While I do not expect traditional hard drives to disappear overnight, the only real disadvantages to solid state drives now are capacity and cost, and both of those are becoming less of an issue.  In fact, the productivity are such that it actually makes sense to start incorporating solid state drives into your purchasing decisions now.

The Address Just Changed

Another change that is coming this year is a larger sector size. For over 30 years, the sector size has been 512 bytes. Data is written to disk sector by sector. Sectors are like bricks in the house that is a hard disk. New drives are now shipping that are 4096 bytes per sector. Now that files are getting larger and more information is being stored, this change lowers the amount of information needed to address where information is on large disks and allows for more efficient usage of that space while increasing reliability. Think of it as building a large building with big bricks versus small ones. It is a lot less effort to assemble that building with larger bricks rather than smaller ones. Most solid state disks use 4096 byte sectors, so this change matches how they work as well. The more current operating systems are already capable of using 4096 byte per sector formatted hard drives. Moving from 512 byte to 4096 byte sectors allows for higher capacity drives that are capable of delivering more information more reliably in a shorter time.
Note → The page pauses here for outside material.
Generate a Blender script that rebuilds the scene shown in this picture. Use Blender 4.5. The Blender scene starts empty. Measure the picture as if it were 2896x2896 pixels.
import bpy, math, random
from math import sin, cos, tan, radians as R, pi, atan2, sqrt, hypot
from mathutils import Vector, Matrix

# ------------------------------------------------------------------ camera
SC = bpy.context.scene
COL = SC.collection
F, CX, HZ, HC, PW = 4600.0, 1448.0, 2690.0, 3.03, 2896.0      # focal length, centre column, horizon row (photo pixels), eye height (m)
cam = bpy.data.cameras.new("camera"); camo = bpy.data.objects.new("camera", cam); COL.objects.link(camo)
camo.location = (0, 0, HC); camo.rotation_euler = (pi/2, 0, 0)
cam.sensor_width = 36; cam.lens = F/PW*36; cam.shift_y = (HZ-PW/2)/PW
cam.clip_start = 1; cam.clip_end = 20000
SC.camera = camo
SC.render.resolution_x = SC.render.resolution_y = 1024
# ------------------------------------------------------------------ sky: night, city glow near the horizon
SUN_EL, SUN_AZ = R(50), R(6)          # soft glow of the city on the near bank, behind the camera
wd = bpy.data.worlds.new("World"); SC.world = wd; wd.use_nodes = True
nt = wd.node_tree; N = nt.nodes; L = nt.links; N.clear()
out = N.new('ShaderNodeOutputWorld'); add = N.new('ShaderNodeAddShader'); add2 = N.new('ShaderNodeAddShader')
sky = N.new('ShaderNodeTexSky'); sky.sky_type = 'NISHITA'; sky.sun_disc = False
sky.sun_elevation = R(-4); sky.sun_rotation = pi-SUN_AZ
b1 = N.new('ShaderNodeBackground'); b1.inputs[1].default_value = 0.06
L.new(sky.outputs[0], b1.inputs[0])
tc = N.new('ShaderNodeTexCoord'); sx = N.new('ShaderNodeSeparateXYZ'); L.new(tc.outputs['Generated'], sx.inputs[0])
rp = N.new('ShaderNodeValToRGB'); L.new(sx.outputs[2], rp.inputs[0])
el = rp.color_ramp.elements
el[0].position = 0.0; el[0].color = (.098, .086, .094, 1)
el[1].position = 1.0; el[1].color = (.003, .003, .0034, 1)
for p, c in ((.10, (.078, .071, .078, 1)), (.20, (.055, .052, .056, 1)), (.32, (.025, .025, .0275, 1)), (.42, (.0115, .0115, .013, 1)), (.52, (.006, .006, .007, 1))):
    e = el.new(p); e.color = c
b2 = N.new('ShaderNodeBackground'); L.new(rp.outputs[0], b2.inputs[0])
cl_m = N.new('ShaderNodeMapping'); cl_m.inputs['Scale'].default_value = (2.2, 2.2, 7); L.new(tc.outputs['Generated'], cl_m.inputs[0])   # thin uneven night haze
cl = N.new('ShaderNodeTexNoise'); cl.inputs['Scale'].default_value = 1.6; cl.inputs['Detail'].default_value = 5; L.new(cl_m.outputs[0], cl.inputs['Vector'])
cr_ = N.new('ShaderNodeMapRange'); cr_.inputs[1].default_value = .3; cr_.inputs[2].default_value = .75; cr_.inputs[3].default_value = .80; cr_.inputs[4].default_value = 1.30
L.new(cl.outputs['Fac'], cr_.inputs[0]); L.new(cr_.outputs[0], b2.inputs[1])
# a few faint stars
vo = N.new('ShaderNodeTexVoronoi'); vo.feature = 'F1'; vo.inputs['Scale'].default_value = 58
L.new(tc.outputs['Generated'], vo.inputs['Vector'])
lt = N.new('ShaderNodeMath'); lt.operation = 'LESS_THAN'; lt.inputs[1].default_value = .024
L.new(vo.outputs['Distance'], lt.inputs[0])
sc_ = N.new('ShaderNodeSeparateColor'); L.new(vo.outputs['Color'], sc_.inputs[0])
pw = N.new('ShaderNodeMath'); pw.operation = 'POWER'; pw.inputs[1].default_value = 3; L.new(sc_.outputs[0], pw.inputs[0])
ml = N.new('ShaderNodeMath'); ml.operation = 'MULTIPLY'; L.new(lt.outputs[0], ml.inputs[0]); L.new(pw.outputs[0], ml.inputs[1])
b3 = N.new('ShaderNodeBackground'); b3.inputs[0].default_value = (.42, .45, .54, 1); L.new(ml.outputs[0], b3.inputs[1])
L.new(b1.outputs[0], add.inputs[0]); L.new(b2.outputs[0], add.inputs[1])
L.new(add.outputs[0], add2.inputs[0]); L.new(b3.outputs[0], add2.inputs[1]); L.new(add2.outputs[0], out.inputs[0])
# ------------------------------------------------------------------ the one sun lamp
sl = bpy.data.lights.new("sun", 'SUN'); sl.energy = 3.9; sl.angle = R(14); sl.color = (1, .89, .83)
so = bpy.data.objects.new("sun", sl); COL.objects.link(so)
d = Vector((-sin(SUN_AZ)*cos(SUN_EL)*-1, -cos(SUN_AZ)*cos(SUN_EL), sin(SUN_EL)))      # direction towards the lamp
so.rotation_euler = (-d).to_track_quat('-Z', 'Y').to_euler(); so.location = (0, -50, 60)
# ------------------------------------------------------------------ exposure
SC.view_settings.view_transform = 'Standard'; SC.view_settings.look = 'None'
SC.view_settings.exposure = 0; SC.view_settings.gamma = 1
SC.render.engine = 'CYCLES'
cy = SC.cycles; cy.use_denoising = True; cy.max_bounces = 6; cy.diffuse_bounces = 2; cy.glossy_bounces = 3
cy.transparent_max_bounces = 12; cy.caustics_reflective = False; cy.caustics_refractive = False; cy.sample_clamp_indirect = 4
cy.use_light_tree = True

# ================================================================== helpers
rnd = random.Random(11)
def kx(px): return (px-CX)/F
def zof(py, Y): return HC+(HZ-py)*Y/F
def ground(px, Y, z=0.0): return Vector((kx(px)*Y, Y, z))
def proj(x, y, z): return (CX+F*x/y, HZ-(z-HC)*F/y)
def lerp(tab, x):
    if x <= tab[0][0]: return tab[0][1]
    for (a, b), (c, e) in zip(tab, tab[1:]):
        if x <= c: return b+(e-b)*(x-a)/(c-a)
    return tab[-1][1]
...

Choosing the Best Computer Hardware

Often the best thing a consultant, technician, salesperson, or other expert can do for you is to make you look at something in a different light.

For example, people often worry over the costs and features of a particular PC. They spend an incredible amount of time looking for bargains. But, they are looking in the wrong direction. Sure, you can get a bargain, but that is not what you want. What you really want is a tool to help you do the work you need to do. So, rather than concentrating on the bargains and getting buried in features and specifications, look at it this way. What do you want to do? What software will best help you do that? What hardware do you need to take full advantage of that software? How do you think things will change going forward? I do not care if it is a bargain, if it does not do what you want it to you might as well throw your money away. If you are thinking only of today, what happens when tomorrow comes and you cannot do what you want? That good buy will not look so good. Think about how long things should last and plan accordingly.

You might need some help deciding what to do, so talk to a professional who wants to work with you over the long run. Making good decisions up front will cost you a lot less over time. You want a high Return on Grief(tm). Anything that costs you time, money, effort, or heartburn lowers your Return on Grief. In general, the lifetime costs stack up something like this: hardware (least costly), software, IT support, and user costs (most expensive). User costs are related to how productive the user can be. If the hardware or software does not function, if the user does not know how to use it, or if they cannot get help when they need it, then productivity will suffer. A computer is primarily a tool to increase productivity. It is the productivity you are looking for, not the computer.